Intel Atom Bay Trail NUC Kit On Linux

Written by Michael Larabel in Computers on 7 February 2014 at 04:00 AM EST. Page 3 of 6. 19 Comments.

Opening the DN2820FYK NUC Kit is very easy and just requires removing four screws from the bottom of the system.

The lone 2.5-inch HDD/SSD Serial ATA drive bay is exposed and behind that area is the motherboard PCB with the WiFI adapter installed, the single DDR3L 1.35V SO-DIMM slot, etc.
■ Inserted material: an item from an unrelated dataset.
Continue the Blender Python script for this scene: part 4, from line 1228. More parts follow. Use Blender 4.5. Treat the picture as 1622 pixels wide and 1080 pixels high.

For the testing purposes today an OCZ Vertex 2 solid-state drive was installed along with an 8GB G.SKill Ripjaws DDR3L-1600MHz memory module. The maximum system memory capacity for this system is 8GB, which was met by this single module. While this Intel NUC Kit is advertised as supporting DDR3L-1333/1600MHz memory, the maximum memory bandwidth is DDR3-1066MHz. This memory stick was used due to the memory performance troubles with the ASUS Zenbook Prime ultrabook.

Opening up and installing the RAM and disk drive only takes a few minutes and is very straightforward.

The NUC features built-in Intel Wireless-N 7260BN 802.11b/g/n WiFi plus Bluetooth 4.0 and Intel Wireless Display support. Sadly, the Wireless Display (WiDi) support still doesn't mean much to Linux users.